The Westminster boys were all sent home yesterday. I hear that the Dulwich boys have also gone - each parent paying £3 so that proper army huts might be built on the Kent-Sussex border. This flight from London is a great misfortune for tradespeople and indeed anyone connected with trade in any way. Large numbers of people have given their servants a week’s notice and a week’s money, so London is full of servants with no jobs.
Yesterday a great rush for provisions began. One lady I heard of has her house quite full of tinned foods of every kind. The only thing I bought was my special brand of China tea: I have got 14 lbs which will last me for a year. I also got last week rather more methylated, rice and matches than usual, but nothing out of the way.
I was guided by my experience in the last year. The fact that I had a gross of matches in the early August of 1914 was of the greatest value. It is one of the things - strange to say - in which there quickly becomes a shortage. I also found then the great value of rice when cooked and mixed with fried onions and a little butter: it really makes a meal for anyone. I ran out of methylated in the last war and had great trouble making my early morning tea before my work - in fact, I was forced to use the Tommy Cookers and the stuff people used for heating their hair tongs, both expensive and unpleasant to use.

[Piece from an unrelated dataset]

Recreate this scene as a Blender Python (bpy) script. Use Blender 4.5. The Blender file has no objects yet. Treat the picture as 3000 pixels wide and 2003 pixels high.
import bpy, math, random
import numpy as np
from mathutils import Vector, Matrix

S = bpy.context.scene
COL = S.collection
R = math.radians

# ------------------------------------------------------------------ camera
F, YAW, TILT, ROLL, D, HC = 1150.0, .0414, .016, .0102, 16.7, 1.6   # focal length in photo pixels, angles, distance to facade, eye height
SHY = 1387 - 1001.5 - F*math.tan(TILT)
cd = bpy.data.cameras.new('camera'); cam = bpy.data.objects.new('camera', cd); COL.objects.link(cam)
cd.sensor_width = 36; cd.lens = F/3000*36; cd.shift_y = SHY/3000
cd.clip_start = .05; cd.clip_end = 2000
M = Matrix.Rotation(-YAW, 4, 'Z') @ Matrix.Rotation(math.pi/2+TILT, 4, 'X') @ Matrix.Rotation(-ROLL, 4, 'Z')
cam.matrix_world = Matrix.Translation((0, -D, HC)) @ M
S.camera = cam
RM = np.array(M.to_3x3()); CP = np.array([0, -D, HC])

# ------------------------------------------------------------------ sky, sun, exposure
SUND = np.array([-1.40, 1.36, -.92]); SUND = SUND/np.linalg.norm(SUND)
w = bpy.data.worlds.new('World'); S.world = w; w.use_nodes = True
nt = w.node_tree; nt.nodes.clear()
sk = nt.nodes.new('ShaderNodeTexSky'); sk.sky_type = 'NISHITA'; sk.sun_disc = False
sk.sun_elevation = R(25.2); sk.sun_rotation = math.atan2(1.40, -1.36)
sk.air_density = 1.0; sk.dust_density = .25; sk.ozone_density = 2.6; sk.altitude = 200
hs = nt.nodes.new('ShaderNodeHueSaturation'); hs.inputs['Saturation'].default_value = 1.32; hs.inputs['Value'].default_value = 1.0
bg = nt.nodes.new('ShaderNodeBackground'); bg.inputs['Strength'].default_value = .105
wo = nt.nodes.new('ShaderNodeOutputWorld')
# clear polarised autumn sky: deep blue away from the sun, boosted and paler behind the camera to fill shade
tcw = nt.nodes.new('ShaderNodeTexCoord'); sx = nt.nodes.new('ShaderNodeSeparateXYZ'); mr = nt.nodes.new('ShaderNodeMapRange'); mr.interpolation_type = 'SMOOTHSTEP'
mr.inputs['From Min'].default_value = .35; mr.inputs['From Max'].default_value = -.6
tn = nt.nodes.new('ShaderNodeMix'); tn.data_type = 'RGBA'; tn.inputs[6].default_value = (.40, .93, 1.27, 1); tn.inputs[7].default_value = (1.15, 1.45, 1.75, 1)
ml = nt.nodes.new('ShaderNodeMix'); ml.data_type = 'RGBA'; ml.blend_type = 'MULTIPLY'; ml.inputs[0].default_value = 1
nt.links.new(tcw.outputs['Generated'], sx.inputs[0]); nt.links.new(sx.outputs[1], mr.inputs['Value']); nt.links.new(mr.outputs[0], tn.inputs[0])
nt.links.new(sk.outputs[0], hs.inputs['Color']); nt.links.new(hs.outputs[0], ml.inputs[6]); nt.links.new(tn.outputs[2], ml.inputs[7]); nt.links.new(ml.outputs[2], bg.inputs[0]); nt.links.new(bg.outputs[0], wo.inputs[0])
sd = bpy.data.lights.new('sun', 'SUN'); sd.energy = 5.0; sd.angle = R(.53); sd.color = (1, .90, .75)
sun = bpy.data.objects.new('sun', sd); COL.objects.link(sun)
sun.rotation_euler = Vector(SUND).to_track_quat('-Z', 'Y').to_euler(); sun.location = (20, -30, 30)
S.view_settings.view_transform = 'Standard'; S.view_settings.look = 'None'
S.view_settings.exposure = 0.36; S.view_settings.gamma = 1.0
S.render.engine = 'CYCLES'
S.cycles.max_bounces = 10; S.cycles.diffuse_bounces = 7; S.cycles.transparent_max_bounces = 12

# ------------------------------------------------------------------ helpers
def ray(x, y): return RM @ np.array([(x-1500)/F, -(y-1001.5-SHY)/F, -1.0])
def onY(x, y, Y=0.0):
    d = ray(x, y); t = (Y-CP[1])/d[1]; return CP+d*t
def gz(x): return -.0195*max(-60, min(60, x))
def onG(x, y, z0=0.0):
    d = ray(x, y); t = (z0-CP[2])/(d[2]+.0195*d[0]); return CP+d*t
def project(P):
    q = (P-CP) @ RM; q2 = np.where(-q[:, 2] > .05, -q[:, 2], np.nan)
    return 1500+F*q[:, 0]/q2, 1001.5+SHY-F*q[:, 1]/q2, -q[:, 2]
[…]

I have committed one act of great extravagance: I have bought a new wireless for Wimbledon. For many years I have had an ordinary battery model, given me by a dear friend. It cost £30 but is hopelessly out of date, a great worry and perpetually having to be mended. I said to myself it would be a frightful thing for me should war come, to be out at Wimbledon with no wireless, so yesterday I telephoned a man I know who is in a big radio concern.
He brought me out the best new Ecko model and fixed it up for me with an aerial. I decided to do so when I realized that if war should come any money I get from America would be enormously more in pounds than in dollars. The day before yesterday I should have made 4/- on every pound.’